DATA SECTION:

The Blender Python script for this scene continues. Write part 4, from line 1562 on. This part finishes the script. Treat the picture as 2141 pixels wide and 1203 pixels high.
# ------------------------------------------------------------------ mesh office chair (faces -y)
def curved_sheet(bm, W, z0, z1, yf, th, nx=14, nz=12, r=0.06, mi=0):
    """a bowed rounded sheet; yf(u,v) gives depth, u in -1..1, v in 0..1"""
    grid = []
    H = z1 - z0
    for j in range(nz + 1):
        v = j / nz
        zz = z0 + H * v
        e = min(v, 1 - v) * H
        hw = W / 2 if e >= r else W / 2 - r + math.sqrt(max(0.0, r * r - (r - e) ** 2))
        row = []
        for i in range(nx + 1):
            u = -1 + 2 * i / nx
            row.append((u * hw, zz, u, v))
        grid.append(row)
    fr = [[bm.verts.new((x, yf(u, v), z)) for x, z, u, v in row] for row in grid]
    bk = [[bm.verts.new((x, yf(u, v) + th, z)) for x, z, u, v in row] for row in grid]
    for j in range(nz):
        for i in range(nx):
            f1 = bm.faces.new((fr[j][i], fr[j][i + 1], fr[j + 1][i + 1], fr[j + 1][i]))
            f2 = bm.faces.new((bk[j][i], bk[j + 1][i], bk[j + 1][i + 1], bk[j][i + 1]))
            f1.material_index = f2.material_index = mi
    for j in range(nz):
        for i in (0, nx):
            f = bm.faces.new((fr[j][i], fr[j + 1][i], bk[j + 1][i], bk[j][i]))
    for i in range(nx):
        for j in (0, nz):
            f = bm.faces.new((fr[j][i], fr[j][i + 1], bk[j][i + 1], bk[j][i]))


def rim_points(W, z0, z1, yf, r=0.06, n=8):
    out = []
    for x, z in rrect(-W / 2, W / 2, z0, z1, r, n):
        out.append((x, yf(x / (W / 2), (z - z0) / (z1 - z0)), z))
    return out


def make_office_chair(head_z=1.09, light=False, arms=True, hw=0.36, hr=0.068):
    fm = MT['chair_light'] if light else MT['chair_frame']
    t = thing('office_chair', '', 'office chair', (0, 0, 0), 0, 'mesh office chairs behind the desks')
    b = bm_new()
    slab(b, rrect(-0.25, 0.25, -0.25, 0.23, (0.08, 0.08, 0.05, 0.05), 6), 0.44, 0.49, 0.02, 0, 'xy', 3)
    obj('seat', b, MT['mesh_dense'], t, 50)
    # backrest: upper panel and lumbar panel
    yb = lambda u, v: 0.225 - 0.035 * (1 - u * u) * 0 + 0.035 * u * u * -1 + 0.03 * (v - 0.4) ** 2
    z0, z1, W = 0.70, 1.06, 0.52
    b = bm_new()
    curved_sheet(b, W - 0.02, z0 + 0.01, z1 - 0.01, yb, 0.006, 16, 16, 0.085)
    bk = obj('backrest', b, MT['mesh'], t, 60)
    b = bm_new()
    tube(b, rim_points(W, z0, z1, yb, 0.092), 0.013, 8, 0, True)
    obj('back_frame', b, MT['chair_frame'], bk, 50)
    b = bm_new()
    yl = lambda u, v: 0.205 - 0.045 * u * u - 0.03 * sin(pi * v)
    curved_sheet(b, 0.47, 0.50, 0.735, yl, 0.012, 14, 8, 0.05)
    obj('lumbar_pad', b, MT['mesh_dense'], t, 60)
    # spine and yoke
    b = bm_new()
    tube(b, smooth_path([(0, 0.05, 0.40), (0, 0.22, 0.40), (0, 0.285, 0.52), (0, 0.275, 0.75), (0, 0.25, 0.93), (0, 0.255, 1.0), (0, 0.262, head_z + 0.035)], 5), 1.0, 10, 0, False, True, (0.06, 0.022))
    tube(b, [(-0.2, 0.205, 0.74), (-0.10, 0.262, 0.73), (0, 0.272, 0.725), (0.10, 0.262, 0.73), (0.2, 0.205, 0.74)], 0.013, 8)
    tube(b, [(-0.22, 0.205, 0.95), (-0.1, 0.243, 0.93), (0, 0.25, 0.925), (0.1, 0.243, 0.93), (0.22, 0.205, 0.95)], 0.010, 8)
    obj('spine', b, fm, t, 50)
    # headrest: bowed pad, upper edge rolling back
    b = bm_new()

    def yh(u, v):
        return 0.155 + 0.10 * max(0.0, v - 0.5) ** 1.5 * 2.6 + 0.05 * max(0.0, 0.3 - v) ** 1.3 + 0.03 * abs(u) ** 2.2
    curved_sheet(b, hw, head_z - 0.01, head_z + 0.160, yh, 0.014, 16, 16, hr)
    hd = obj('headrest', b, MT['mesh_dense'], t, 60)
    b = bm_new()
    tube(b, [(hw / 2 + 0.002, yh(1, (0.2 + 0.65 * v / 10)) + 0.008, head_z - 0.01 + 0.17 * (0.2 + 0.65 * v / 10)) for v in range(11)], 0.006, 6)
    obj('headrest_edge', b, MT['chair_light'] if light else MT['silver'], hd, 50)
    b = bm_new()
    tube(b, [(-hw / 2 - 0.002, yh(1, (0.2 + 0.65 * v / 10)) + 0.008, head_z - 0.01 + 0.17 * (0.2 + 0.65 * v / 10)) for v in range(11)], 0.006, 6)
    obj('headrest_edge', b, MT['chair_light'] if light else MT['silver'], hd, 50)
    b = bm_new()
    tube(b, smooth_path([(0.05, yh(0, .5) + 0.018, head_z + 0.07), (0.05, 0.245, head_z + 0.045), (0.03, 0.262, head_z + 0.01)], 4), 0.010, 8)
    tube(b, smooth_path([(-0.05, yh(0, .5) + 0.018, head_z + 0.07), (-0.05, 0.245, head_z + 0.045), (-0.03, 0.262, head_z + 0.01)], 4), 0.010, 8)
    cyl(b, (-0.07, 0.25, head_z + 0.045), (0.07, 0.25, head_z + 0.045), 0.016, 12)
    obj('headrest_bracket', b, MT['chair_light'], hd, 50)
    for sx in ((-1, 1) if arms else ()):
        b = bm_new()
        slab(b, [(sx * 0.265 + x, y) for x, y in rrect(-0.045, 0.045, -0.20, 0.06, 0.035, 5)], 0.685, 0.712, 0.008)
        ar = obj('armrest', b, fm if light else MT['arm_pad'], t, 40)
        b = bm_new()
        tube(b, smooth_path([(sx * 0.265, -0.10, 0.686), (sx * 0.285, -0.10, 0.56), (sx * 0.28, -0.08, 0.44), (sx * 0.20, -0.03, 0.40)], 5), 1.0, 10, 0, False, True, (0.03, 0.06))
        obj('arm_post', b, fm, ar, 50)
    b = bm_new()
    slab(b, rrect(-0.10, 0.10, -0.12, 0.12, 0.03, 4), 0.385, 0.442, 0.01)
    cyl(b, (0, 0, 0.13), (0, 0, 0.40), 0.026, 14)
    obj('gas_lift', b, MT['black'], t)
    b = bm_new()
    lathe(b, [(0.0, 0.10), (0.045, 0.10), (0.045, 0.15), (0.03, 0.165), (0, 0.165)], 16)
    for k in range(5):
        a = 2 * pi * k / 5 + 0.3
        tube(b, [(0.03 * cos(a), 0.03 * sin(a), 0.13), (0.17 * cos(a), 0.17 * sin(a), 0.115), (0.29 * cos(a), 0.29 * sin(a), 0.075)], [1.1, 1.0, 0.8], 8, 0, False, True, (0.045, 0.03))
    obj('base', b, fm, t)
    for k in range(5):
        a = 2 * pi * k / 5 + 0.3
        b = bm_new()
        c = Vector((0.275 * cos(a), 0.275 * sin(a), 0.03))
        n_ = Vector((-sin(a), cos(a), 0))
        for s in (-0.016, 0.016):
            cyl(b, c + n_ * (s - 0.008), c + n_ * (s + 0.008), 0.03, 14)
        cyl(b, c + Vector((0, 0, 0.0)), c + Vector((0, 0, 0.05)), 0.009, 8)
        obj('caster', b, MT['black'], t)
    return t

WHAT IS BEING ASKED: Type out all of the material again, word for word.

ANSWER TO THIS EXERCISE:
The Blender Python script for this scene continues. Write part 4, from line 1562 on. This part finishes the script. Treat the picture as 2141 pixels wide and 1203 pixels high.
# ------------------------------------------------------------------ mesh office chair (faces -y)
def curved_sheet(bm, W, z0, z1, yf, th, nx=14, nz=12, r=0.06, mi=0):
    """a bowed rounded sheet; yf(u,v) gives depth, u in -1..1, v in 0..1"""
    grid = []
    H = z1 - z0
    for j in range(nz + 1):
        v = j / nz
        zz = z0 + H * v
        e = min(v, 1 - v) * H
        hw = W / 2 if e >= r else W / 2 - r + math.sqrt(max(0.0, r * r - (r - e) ** 2))
        row = []
        for i in range(nx + 1):
            u = -1 + 2 * i / nx
            row.append((u * hw, zz, u, v))
        grid.append(row)
    fr = [[bm.verts.new((x, yf(u, v), z)) for x, z, u, v in row] for row in grid]
    bk = [[bm.verts.new((x, yf(u, v) + th, z)) for x, z, u, v in row] for row in grid]
    for j in range(nz):
        for i in range(nx):
            f1 = bm.faces.new((fr[j][i], fr[j][i + 1], fr[j + 1][i + 1], fr[j + 1][i]))
            f2 = bm.faces.new((bk[j][i], bk[j + 1][i], bk[j + 1][i + 1], bk[j][i + 1]))
            f1.material_index = f2.material_index = mi
    for j in range(nz):
        for i in (0, nx):
            f = bm.faces.new((fr[j][i], fr[j + 1][i], bk[j + 1][i], bk[j][i]))
    for i in range(nx):
        for j in (0, nz):
            f = bm.faces.new((fr[j][i], fr[j][i + 1], bk[j][i + 1], bk[j][i]))


def rim_points(W, z0, z1, yf, r=0.06, n=8):
    out = []
    for x, z in rrect(-W / 2, W / 2, z0, z1, r, n):
        out.append((x, yf(x / (W / 2), (z - z0) / (z1 - z0)), z))
    return out


def make_office_chair(head_z=1.09, light=False, arms=True, hw=0.36, hr=0.068):
    fm = MT['chair_light'] if light else MT['chair_frame']
    t = thing('office_chair', '', 'office chair', (0, 0, 0), 0, 'mesh office chairs behind the desks')
    b = bm_new()
    slab(b, rrect(-0.25, 0.25, -0.25, 0.23, (0.08, 0.08, 0.05, 0.05), 6), 0.44, 0.49, 0.02, 0, 'xy', 3)
    obj('seat', b, MT['mesh_dense'], t, 50)
    # backrest: upper panel and lumbar panel
    yb = lambda u, v: 0.225 - 0.035 * (1 - u * u) * 0 + 0.035 * u * u * -1 + 0.03 * (v - 0.4) ** 2
    z0, z1, W = 0.70, 1.06, 0.52
    b = bm_new()
    curved_sheet(b, W - 0.02, z0 + 0.01, z1 - 0.01, yb, 0.006, 16, 16, 0.085)
    bk = obj('backrest', b, MT['mesh'], t, 60)
    b = bm_new()
    tube(b, rim_points(W, z0, z1, yb, 0.092), 0.013, 8, 0, True)
    obj('back_frame', b, MT['chair_frame'], bk, 50)
    b = bm_new()
    yl = lambda u, v: 0.205 - 0.045 * u * u - 0.03 * sin(pi * v)
    curved_sheet(b, 0.47, 0.50, 0.735, yl, 0.012, 14, 8, 0.05)
    obj('lumbar_pad', b, MT['mesh_dense'], t, 60)
    # spine and yoke
    b = bm_new()
    tube(b, smooth_path([(0, 0.05, 0.40), (0, 0.22, 0.40), (0, 0.285, 0.52), (0, 0.275, 0.75), (0, 0.25, 0.93), (0, 0.255, 1.0), (0, 0.262, head_z + 0.035)], 5), 1.0, 10, 0, False, True, (0.06, 0.022))
    tube(b, [(-0.2, 0.205, 0.74), (-0.10, 0.262, 0.73), (0, 0.272, 0.725), (0.10, 0.262, 0.73), (0.2, 0.205, 0.74)], 0.013, 8)
    tube(b, [(-0.22, 0.205, 0.95), (-0.1, 0.243, 0.93), (0, 0.25, 0.925), (0.1, 0.243, 0.93), (0.22, 0.205, 0.95)], 0.010, 8)
    obj('spine', b, fm, t, 50)
    # headrest: bowed pad, upper edge rolling back
    b = bm_new()

    def yh(u, v):
        return 0.155 + 0.10 * max(0.0, v - 0.5) ** 1.5 * 2.6 + 0.05 * max(0.0, 0.3 - v) ** 1.3 + 0.03 * abs(u) ** 2.2
    curved_sheet(b, hw, head_z - 0.01, head_z + 0.160, yh, 0.014, 16, 16, hr)
    hd = obj('headrest', b, MT['mesh_dense'], t, 60)
    b = bm_new()
    tube(b, [(hw / 2 + 0.002, yh(1, (0.2 + 0.65 * v / 10)) + 0.008, head_z - 0.01 + 0.17 * (0.2 + 0.65 * v / 10)) for v in range(11)], 0.006, 6)
    obj('headrest_edge', b, MT['chair_light'] if light else MT['silver'], hd, 50)
    b = bm_new()
    tube(b, [(-hw / 2 - 0.002, yh(1, (0.2 + 0.65 * v / 10)) + 0.008, head_z - 0.01 + 0.17 * (0.2 + 0.65 * v / 10)) for v in range(11)], 0.006, 6)
    obj('headrest_edge', b, MT['chair_light'] if light else MT['silver'], hd, 50)
    b = bm_new()
    tube(b, smooth_path([(0.05, yh(0, .5) + 0.018, head_z + 0.07), (0.05, 0.245, head_z + 0.045), (0.03, 0.262, head_z + 0.01)], 4), 0.010, 8)
    tube(b, smooth_path([(-0.05, yh(0, .5) + 0.018, head_z + 0.07), (-0.05, 0.245, head_z + 0.045), (-0.03, 0.262, head_z + 0.01)], 4), 0.010, 8)
    cyl(b, (-0.07, 0.25, head_z + 0.045), (0.07, 0.25, head_z + 0.045), 0.016, 12)
    obj('headrest_bracket', b, MT['chair_light'], hd, 50)
    for sx in ((-1, 1) if arms else ()):
        b = bm_new()
        slab(b, [(sx * 0.265 + x, y) for x, y in rrect(-0.045, 0.045, -0.20, 0.06, 0.035, 5)], 0.685, 0.712, 0.008)
        ar = obj('armrest', b, fm if light else MT['arm_pad'], t, 40)
        b = bm_new()
        tube(b, smooth_path([(sx * 0.265, -0.10, 0.686), (sx * 0.285, -0.10, 0.56), (sx * 0.28, -0.08, 0.44), (sx * 0.20, -0.03, 0.40)], 5), 1.0, 10, 0, False, True, (0.03, 0.06))
        obj('arm_post', b, fm, ar, 50)
    b = bm_new()
    slab(b, rrect(-0.10, 0.10, -0.12, 0.12, 0.03, 4), 0.385, 0.442, 0.01)
    cyl(b, (0, 0, 0.13), (0, 0, 0.40), 0.026, 14)
    obj('gas_lift', b, MT['black'], t)
    b = bm_new()
    lathe(b, [(0.0, 0.10), (0.045, 0.10), (0.045, 0.15), (0.03, 0.165), (0, 0.165)], 16)
    for k in range(5):
        a = 2 * pi * k / 5 + 0.3
        tube(b, [(0.03 * cos(a), 0.03 * sin(a), 0.13), (0.17 * cos(a), 0.17 * sin(a), 0.115), (0.29 * cos(a), 0.29 * sin(a), 0.075)], [1.1, 1.0, 0.8], 8, 0, False, True, (0.045, 0.03))
    obj('base', b, fm, t)
    for k in range(5):
        a = 2 * pi * k / 5 + 0.3
        b = bm_new()
        c = Vector((0.275 * cos(a), 0.275 * sin(a), 0.03))
        n_ = Vector((-sin(a), cos(a), 0))
        for s in (-0.016, 0.016):
            cyl(b, c + n_ * (s - 0.008), c + n_ * (s + 0.008), 0.03, 14)
        cyl(b, c + Vector((0, 0, 0.0)), c + Vector((0, 0, 0.05)), 0.009, 8)
        obj('caster', b, MT['black'], t)
    return t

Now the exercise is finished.